I just did something I've been waiting to do for 20 years. I didn't think I'd ever get the chance, but here it is, right in front of me, and I wish my dad was still alive, so he could enjoy it, too. I'm playing all three scenarios of Shining Force III. In English and without broken sound, music or graphics.
This is gonna take some explaining and I don't believe anyone who frequents this blog will have even a single fuck to give. That's okay. But I'll write this down, if only to get it out of my system. This is probably something I'd be sending to my old man in an email right now if he were still around.
Shining Force was one of the main reasons why I wanted to become a games journalist and a part of the games industry. I got hyped for the original Shining Force in the early nineties, when I saw a review in German Powerplay magazine.
The editor, Michael Hengst, joked about having to throw out his girlfriend and stocking up on junk food and coke in order to fully immerse himself in the game, which was the funniest shit my 11 year old self had ever read in a magazine. That guy was my hero and I thought he had the most awesome job in the world. That and Shining Force looked like the most awesome game I had ever seen.
I didn't believe videogames could look so cool when I saw the screenshots. |
Over the years I have probably finished the first game alone well over 20 times. I've played them all - on the Megadrive, Sega CD, Gameboy Advance, I've even played the Japanese Game Gear titles all the way to the end before there were emulators or translation patches. I loved absolutely everything about the Shining-series until Sega did what they do best and fucked it all up. But not before taking one last massive shit on a huge portion of their fan base with Shining Force 3.
Was Shining Force 3 a terrible game, then? Not at all! In fact, it's probably the best game of the series. However, it was split up into three parts or "scenarios" as Sega called them. And in an absolute dick move they released the first scenario in Europe and North America, ended it in a cliffhanger, then never released scenarios 2 and 3 outside of Japan.
I imported the other two, but... yeah. |
Sure, there were emulators, but Saturn emulation used to be absolute garbage until fairly recently. First there were performance issues, graphical glitches and crashes.
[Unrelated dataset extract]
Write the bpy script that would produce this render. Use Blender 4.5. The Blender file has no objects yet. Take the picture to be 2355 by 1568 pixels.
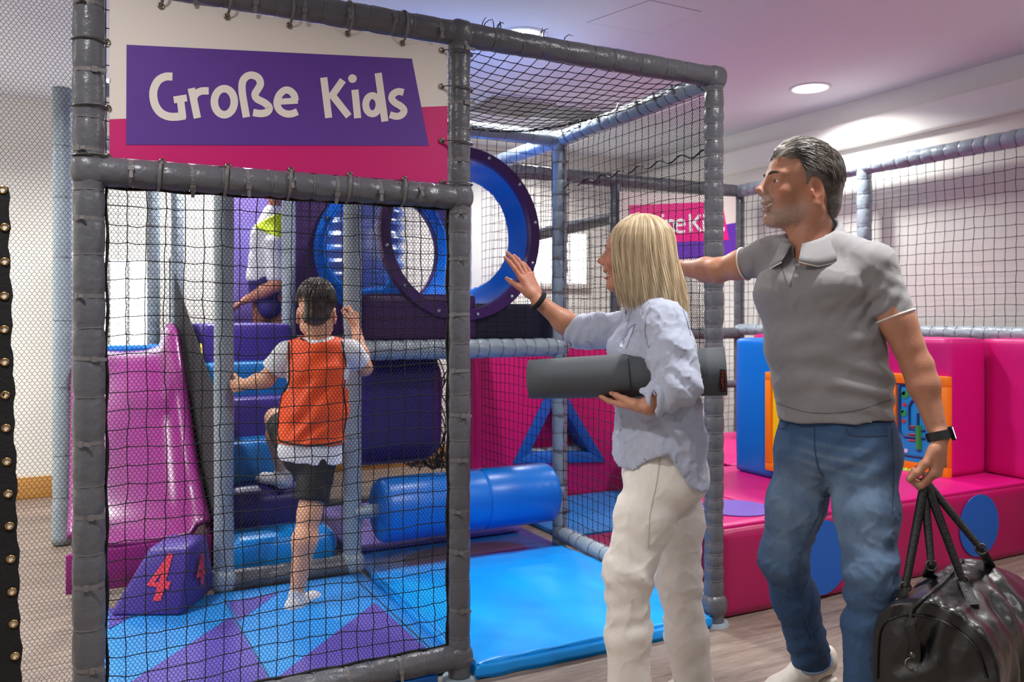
import bpy, bmesh, math, random
import numpy as np
from mathutils import Vector, Matrix
random.seed(7); np.random.seed(7)
scene = bpy.context.scene
C = scene.collection

# ------------------------------------------------------------------ camera
F_PX = 1921.0; CX, HY = 1177.5, 728.0; CAM_H = 1.25; YAW = math.radians(27.3)
FW = Vector((math.sin(YAW), math.cos(YAW), 0)); RT = Vector((math.cos(YAW), -math.sin(YAW), 0)); UP = Vector((0, 0, 1))
CAM = Vector((0, 0, CAM_H))
cd = bpy.data.cameras.new('camera'); cam = bpy.data.objects.new('camera', cd); C.objects.link(cam)
cam.location = CAM; cam.rotation_euler = (math.pi/2, 0, -YAW)
cd.sensor_width = 36; cd.lens = F_PX/2355*36; cd.shift_y = -(784-HY)/2355; cd.clip_start = .05
cd.dof.use_dof = True; cd.dof.focus_distance = 2.7; cd.dof.aperture_fstop = 4.0
scene.camera = cam
# ------------------------------------------------------------------ world and exposure
w = bpy.data.worlds.new('world'); scene.world = w; w.use_nodes = True
w.node_tree.nodes['Background'].inputs[0].default_value = (.86, .90, 1, 1)
w.node_tree.nodes['Background'].inputs[1].default_value = .16
vs = scene.view_settings; vs.view_transform = 'Standard'; vs.look = 'None'; vs.exposure = -0.1; vs.gamma = 1
vs.use_curve_mapping = False
CEIL = 2.75
def lamp(loc, power, size=.2, col=(1, .985, .965), spread=150):
    l = bpy.data.lights.new('downlight_or_fill', 'AREA'); l.shape = 'DISK'; l.size = size; l.energy = power; l.color = col
    l.spread = math.radians(spread)
    o = bpy.data.objects.new('downlight_or_fill', l); C.objects.link(o); o.location = loc; return o
LAMPS = [(2.09, 3.93, 42), (4.25, 3.97, 27), (-.3, 3.9, 34), (-.3, 1.55, 26), (2.09, 1.55, 30), (4.2, 1.55, 24), (.9, -.6, 16), (3.2, -.6, 16), (.9, 5.85, 36), (3.3, 5.85, 36), (-1.7, 5.6, 60), (-1.9, 3.4, 44)]  # last two are added fill for the back wall and left side, no fitting there
for x, y, pw_ in LAMPS: lamp((x, y, CEIL-.035), pw_*1.12)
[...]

These problems went away over time as hardware got more powerful, but one annoying problem, which persisted across all emulators was abysmal sound emulation. Shining Force 3 has an absolutely fantastic soundtrack by Motoi Sakuraba, which got completely butchered by SSF, GiriGiri, Satourne and whatever other emulators I've repeatedly tried over the years. Yes, I could have completed all three games with shitty music, but I absolutely didn't enjoy that.
Most Saturn Games were always ugly, they aged horribly... at least let me have proper music! |
So I fired up Retroarch, booted up the Mednafen Saturn Core, fed the first scenario of Shining Force 3 to the emulator and prepared for disappointment as the intro loaded up. But what do you know? It looked and sounded exactly like on the original hardware! I couldn't fucking believe it! After so many years I pretty much gave up on the idea and just checked back on the emulators every once in a while, because eh, what else are ya gonna do with all that spare time? None of them ever did the job - until now!
The filter I'm using makes stuff look like stained glass. Looks slightly less awful than the pixellated default look. |
I named the first scenario's main character after my dad's character and did a complete playthrough, with all the hidden shit, the bonus battle, all the stuff I'm normally too lazy to complete, because my old man used to love this sort of thing. Now I get to experience the rest of the story. I wonder how he'd feel about these translated scenarios if he was still around. Heck, I wonder what he'd say if I told him I'm writing quests and translations for actual games now. Or that I'm the community manager for a game, which may end up being 'the next Baldur's Gate'. I still can't believe he's gone. There's a million things I wanna tell him.